John Fleck rightly points out elsewhere that the subject of water in New Mexico is frequently a front page topic at the Albuquerque Journal (as opposed to the more narrow subject of the Albuquerque bosque and the Mayor’s Vision).
There might have been a great disaster in Albuquerque a week ago. On the other hand, the bosque might have gotten the rejuvenating flooding it appears it will never get without managers hand-picking which segments will be so nurtured. We like to imagine the bosque is a strip of wilderness but it is really just an unkempt park. That’s OK. Central Park is a great park and couldn’t be more unnatural. Let the professionals do their jobs managing nature for our benefit.

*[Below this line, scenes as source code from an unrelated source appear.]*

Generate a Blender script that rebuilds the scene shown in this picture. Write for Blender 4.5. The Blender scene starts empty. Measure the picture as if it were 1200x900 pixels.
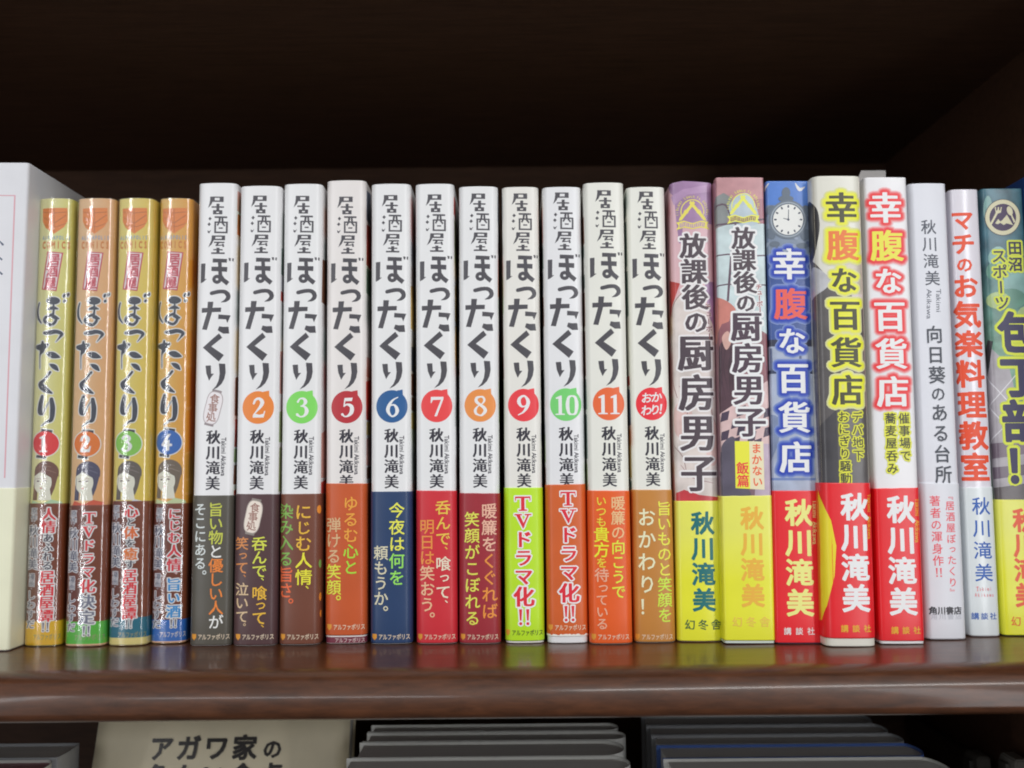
import bpy, bmesh, math, random
import numpy as np
from mathutils import Vector, Matrix
from mathutils.geometry import delaunay_2d_cdt
random.seed(7)
SC = bpy.context.scene
COL = SC.collection
MM = 0.001
R = math.radians

# ------------------------------------------------------------------ camera
CAM_H, CAM_D = 0.0725, 0.3835          # above the shelf surface, in front of the spines
FPX = 1100.0                            # focal length in photo pixels (1200 wide)
PITCH, ROLL = R(5.0), R(0.52)
cam_data = bpy.data.cameras.new('camera')
cam = bpy.data.objects.new('camera', cam_data)
COL.objects.link(cam)
cam_data.sensor_width = 36.0
cam_data.lens = 36.0 * FPX / 1200.0
cam_data.clip_start = 0.02
cam_data.clip_end = 50
cam.location = (0, -CAM_D, CAM_H)
CAM_ROT = Matrix.Rotation(R(90) + PITCH, 3, 'X') @ Matrix.Rotation(-ROLL, 3, 'Z')
cam.rotation_euler = CAM_ROT.to_euler()
cam_data.dof.use_dof = True
cam_data.dof.focus_distance = 0.385
cam_data.dof.aperture_fstop = 9.0
SC.camera = cam

# ------------------------------------------------------------------ world and lamps
world = bpy.data.worlds.new('World'); SC.world = world; world.use_nodes = True
bgn = world.node_tree.nodes['Background']
# the shop around the case: pale ceiling and walls above, dim floor and aisle below
_wn, _wl = world.node_tree.nodes, world.node_tree.links
_wt = _wn.new('ShaderNodeTexCoord'); _ws = _wn.new('ShaderNodeSeparateXYZ'); _wm = _wn.new('ShaderNodeMapRange')
_wm.interpolation_type = 'SMOOTHSTEP'; _wm.inputs[1].default_value = -0.15; _wm.inputs[2].default_value = 0.45
_wm.inputs[3].default_value = 0.13; _wm.inputs[4].default_value = 0.68
_wl.new(_wt.outputs['Generated'], _ws.inputs[0]); _wl.new(_ws.outputs['Z'], _wm.inputs[0]); _wl.new(_wm.outputs[0], bgn.inputs[1])
bgn.inputs[0].default_value = (0.95, 0.97, 1.0, 1)

def area(name, loc, target, sx, sy, energy, col=(1, 1, 1)):
    l = bpy.data.lights.new(name, 'AREA'); l.shape = 'RECTANGLE'; l.size = sx; l.size_y = sy
    l.energy = energy; l.color = col
    o = bpy.data.objects.new(name, l); COL.objects.link(o); o.location = loc
    o.rotation_euler = (Vector(target) - Vector(loc)).to_track_quat('-Z', 'Y').to_euler()
    return o
area('ceiling_tube', (0.68, -1.35, 1.60), (0, 0, 0.1), 1.2, 0.14, 13, (1.0, 0.985, 0.96))
area('ceiling_tube', (-0.62, -2.2, 1.30), (0, 0, 0.1), 0.9, 0.14, 5, (0.96, 0.98, 1.0))
area('added_streak_light', (0.95, -1.6, 0.40), (0.05, 0, 0.1), 0.22, 1.9, 9.5, (0.97, 0.98, 1.0))  # tall strip added for streaks on glossy spines and to brighten the lower covers
area('added_streak_light', (-1.16, -1.65, 0.40), (0, 0, 0.1), 0.09, 1.9, 7.0, (0.97, 0.98, 1.0))  # narrow strip, added to draw the bright streak down the comics' film
SC.view_settings.view_transform = 'Standard'
SC.view_settings.look = 'None'
SC.view_settings.exposure = 0.07
SC.view_settings.gamma = 1.0
SC.render.engine = 'CYCLES'
SC.cycles.max_bounces = 8
SC.cycles.transparent_max_bounces = 12
SC.cycles.filter_width = 1.9
SC.cycles.caustics_reflective = False
SC.cycles.caustics_refractive = False

# ------------------------------------------------------------------ helpers
def ray(px, py):
    d = Vector(((px - 600) / FPX, -(py - 450) / FPX, -1.0))
    return CAM_ROT @ d
def on_y(px, py, Y):
    d = ray(px, py); t = (Y + CAM_D) / d.y
    return Vector((d.x * t, Y, CAM_H + d.z * t))
def on_z(px, py, Z=0.0):
    d = ray(px, py); t = (Z - CAM_H) / d.z
    return Vector((d.x * t, -CAM_D + d.y * t, Z))

def lin(c, k=1.0):
    out = []
    for v in c[:3]:
        v = v / 255.0
        v = v / 12.92 if v <= 0.04045 else ((v + 0.055) / 1.055) ** 2.4
        out.append(min(0.86, v * k))
    return tuple(out) + (1.0,)
ALB = 1.16
_mats = {}
def nodes_of(m):
    return m.node_tree.nodes, m.node_tree.links
def paper(rgb, rough=0.38, coat=0.12, var=0.03, rgb2=None, axis='Z', lo=0.0, hi=0.19, ns=60):
    """printed paper: base colour with a faint blotchiness, fine relief and a thin varnish; rgb2 gives a printed blend"""
    key = ('p', tuple(rgb), rough, coat, var, tuple(rgb2) if rgb2 else None, axis, lo, hi)
    if key in _mats: return _mats[key]
    m = bpy.data.materials.new('printed_paper'); m.use_nodes = True
    N, L = nodes_of(m); b = N['Principled BSDF']
    tc = N.new('ShaderNodeTexCoord')
    no = N.new('ShaderNodeTexNoise'); no.inputs['Scale'].default_value = ns; no.inputs['Detail'].default_value = 4
    L.new(tc.outputs['Object'], no.inputs['Vector'])
    mix = N.new('ShaderNodeMix'); mix.data_type = 'RGBA'; mix.blend_type = 'MULTIPLY'
    mix.inputs[0].default_value = 1.0
    if rgb2:
        sp = N.new('ShaderNodeSeparateXYZ'); L.new(tc.outputs['Object'], sp.inputs[0])
        mr = N.new('ShaderNodeMapRange'); mr.inputs[1].default_value = lo; mr.inputs[2].default_value = hi
        L.new(sp.outputs[axis], mr.inputs[0])
        cm = N.new('ShaderNodeMix'); cm.data_type = 'RGBA'
        cm.inputs[6].default_value = lin(rgb, ALB); cm.inputs[7].default_value = lin(rgb2, ALB)
        L.new(mr.outputs[0], cm.inputs[0]); L.new(cm.outputs[2], mix.inputs[6])
    else:
        mix.inputs[6].default_value = lin(rgb, ALB)
    rmp = N.new('ShaderNodeMapRange'); rmp.inputs[1].default_value = 0.3; rmp.inputs[2].default_value = 0.7
    rmp.inputs[3].default_value = 1 - var * 2; rmp.inputs[4].default_value = 1.0
    L.new(no.outputs[0], rmp.inputs[0]); L.new(rmp.outputs[0], mix.inputs[7])
    L.new(mix.outputs[2], b.inputs['Base Color'])
    b.inputs['Roughness'].default_value = rough
    b.inputs['Coat Weight'].default_value = coat; b.inputs['Coat Roughness'].default_value = 0.25
    n2 = N.new('ShaderNodeTexNoise'); n2.inputs['Scale'].default_value = 900; n2.inputs['Detail'].default_value = 2
    n3 = N.new('ShaderNodeTexNoise'); n3.inputs['Scale'].default_value = 45; n3.inputs['Detail'].default_value = 1
    L.new(tc.outputs['Object'], n2.inputs['Vector']); L.new(tc.outputs['Object'], n3.inputs['Vector'])
    ad = N.new('ShaderNodeMath'); ad.operation = 'MULTIPLY_ADD'; ad.inputs[1].default_value = 0.12
    L.new(n2.outputs[0], ad.inputs[0]); L.new(n3.outputs[0], ad.inputs[2])
    bp = N.new('ShaderNodeBump'); bp.inputs['Strength'].default_value = 0.25; bp.inputs['Distance'].default_value = 0.0006
    L.new(ad.outputs[0], bp.inputs['Height']); L.new(bp.outputs[0], b.inputs['Normal'])
    _mats[key] = m
    return m
def ink(rgb, rough=0.42):
    key = ('i', tuple(rgb), rough)
    if key in _mats: return _mats[key]
    m = bpy.data.materials.new('printing_ink'); m.use_nodes = True
    b = m.node_tree.nodes['Principled BSDF']
    b.inputs['Base Color'].default_value = lin(rgb, ALB); b.inputs['Roughness'].default_value = rough
    b.inputs['Coat Weight'].default_value = 0.12; b.inputs['Coat Roughness'].default_value = 0.25
    _mats[key] = m
    return m
def wood(name, c1, c2, rough, coat, coat_rough=0.16, xs=1.0):
    m = bpy.data.materials.new(name); m.use_nodes = True
    N, L = nodes_of(m); b = N['Principled BSDF']
    tc = N.new('ShaderNodeTexCoord'); mp = N.new('ShaderNodeMapping')
    mp.inputs['Scale'].default_value = (14 * xs, 150, 150)
    L.new(tc.outputs['Object'], mp.inputs[0])
    n1 = N.new('ShaderNodeTexNoise'); n1.inputs['Scale'].default_value = 2.0; n1.inputs['Detail'].default_value = 6; n1.inputs['Roughness'].default_value = 0.65
    n1.inputs['Distortion'].default_value = 0.4
    L.new(mp.outputs[0], n1.inputs['Vector'])
    mp2 = N.new('ShaderNodeMapping'); mp2.inputs['Scale'].default_value = (90, 900, 900); L.new(tc.outputs['Object'], mp2.inputs[0])
    n2 = N.new('ShaderNodeTexNoise'); n2.inputs['Scale'].default_value = 1.0; n2.inputs['Detail'].default_value = 3
    L.new(mp2.outputs[0], n2.inputs['Vector'])
    a = N.new('ShaderNodeMath'); a.operation = 'MULTIPLY_ADD'; a.inputs[1].default_value = 0.35
    L.new(n2.outputs[0], a.inputs[0]); L.new(n1.outputs[0], a.inputs[2])
    cr = N.new('ShaderNodeValToRGB'); cr.color_ramp.elements[0].position = 0.45; cr.color_ramp.elements[1].position = 0.85
    cr.color_ramp.elements[0].color = tuple(c1) + (1,); cr.color_ramp.elements[1].color = tuple(c2) + (1,)
    L.new(a.outputs[0], cr.inputs[0]); L.new(cr.outputs[0], b.inputs['Base Color'])
    b.inputs['Roughness'].default_value = rough
    b.inputs['Coat Weight'].default_value = coat; b.inputs['Coat Roughness'].default_value = coat_rough
    bp = N.new('ShaderNodeBump'); bp.inputs['Strength'].default_value = 0.10; bp.inputs['Distance'].default_value = 0.0004
    L.new(a.outputs[0], bp.inputs['Height']); L.new(bp.outputs[0], b.inputs['Normal'])
    return m
def film():
    if 'film' in _mats: return _mats['film']
    m = bpy.data.materials.new('clear_shrink_film'); m.use_nodes = True
    N, L = nodes_of(m)
    out = N['Material Output']; N.remove(N['Principled BSDF'])
    tr = N.new('ShaderNodeBsdfTransparent'); tr.inputs[0].default_value = (1, 1, 1, 1)
    gl = N.new('ShaderNodeBsdfGlossy'); gl.inputs['Roughness'].default_value = 0.07
    lw = N.new('ShaderNodeLayerWeight'); lw.inputs[0].default_value = 0.5
    pw = N.new('ShaderNodeMath'); pw.operation = 'POWER'; pw.inputs[1].default_value = 4.0
    fr = N.new('ShaderNodeMath'); fr.operation = 'MULTIPLY_ADD'; fr.inputs[1].default_value = 0.40; fr.inputs[2].default_value = 0.075
    L.new(lw.outputs['Facing'], pw.inputs[0]); L.new(pw.outputs[0], fr.inputs[0])
    tc = N.new('ShaderNodeTexCoord')
    mp = N.new('ShaderNodeMapping'); mp.inputs['Scale'].default_value = (300, 80, 130); L.new(tc.outputs['Object'], mp.inputs[0])
    no = N.new('ShaderNodeTexNoise'); no.inputs['Scale'].default_value = 1.0; no.inputs['Detail'].default_value = 4; no.inputs['Distortion'].default_value = 1.2
    L.new(mp.outputs[0], no.inputs['Vector'])
    bp = N.new('ShaderNodeBump'); bp.inputs['Strength'].default_value = 0.18; bp.inputs['Distance'].default_value = 0.0008
    L.new(no.outputs[0], bp.inputs['Height'])
    L.new(bp.outputs[0], gl.inputs['Normal'])
    mx = N.new('ShaderNodeMixShader')
    L.new(fr.outputs[0], mx.inputs[0]); L.new(tr.outputs[0], mx.inputs[1]); L.new(gl.outputs[0], mx.inputs[2])
    L.new(mx.outputs[0], out.inputs[0])
    _mats['film'] = m
    return m

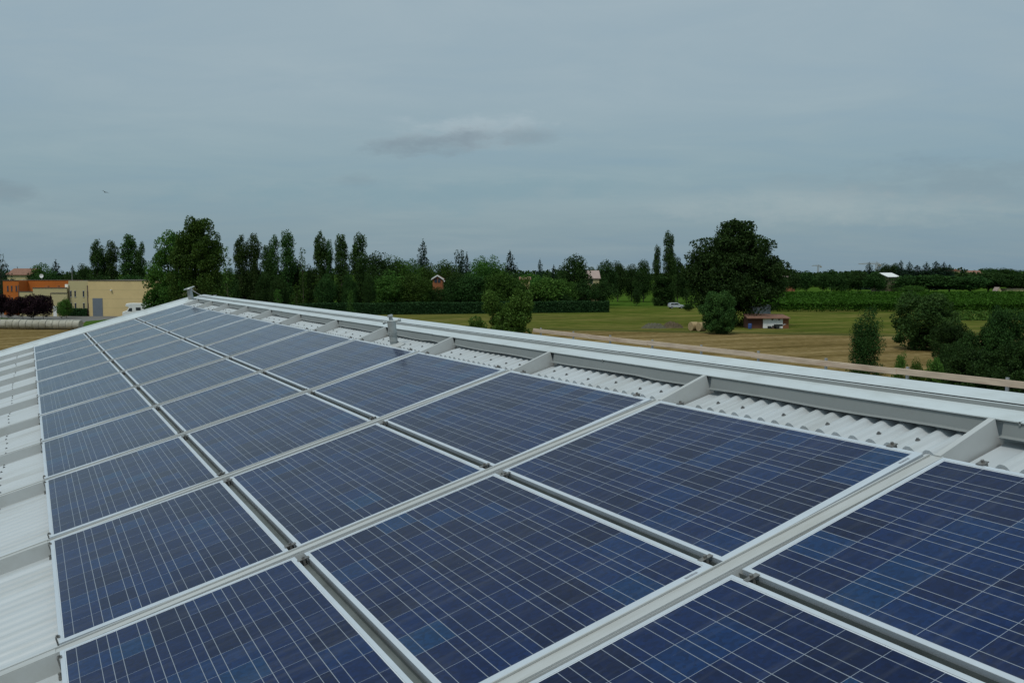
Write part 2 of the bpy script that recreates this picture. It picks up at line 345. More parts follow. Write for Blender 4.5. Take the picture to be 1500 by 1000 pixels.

The flood that wasn’t | ABQJournal Online
Authorized by Congress in 1960 and completed in the mid-’70s, Cochiti is one of the largest and arguably the most controversial dam in New Mexico. Its completion drowned farmlands, summer homes and culturally significant sites at Cochiti Pueblo, and seepage beneath the dam waterlogged remaining pueblo farmlands downstream. In addition, the way it altered the Rio Grande’s flows has caused lasting environmental problems downstream, depriving the riverside ecosystem of natural floods.
But on Sept. 13, it did the job we gave it when we built it, which was to protect the Middle Rio Grande Valley from flooding.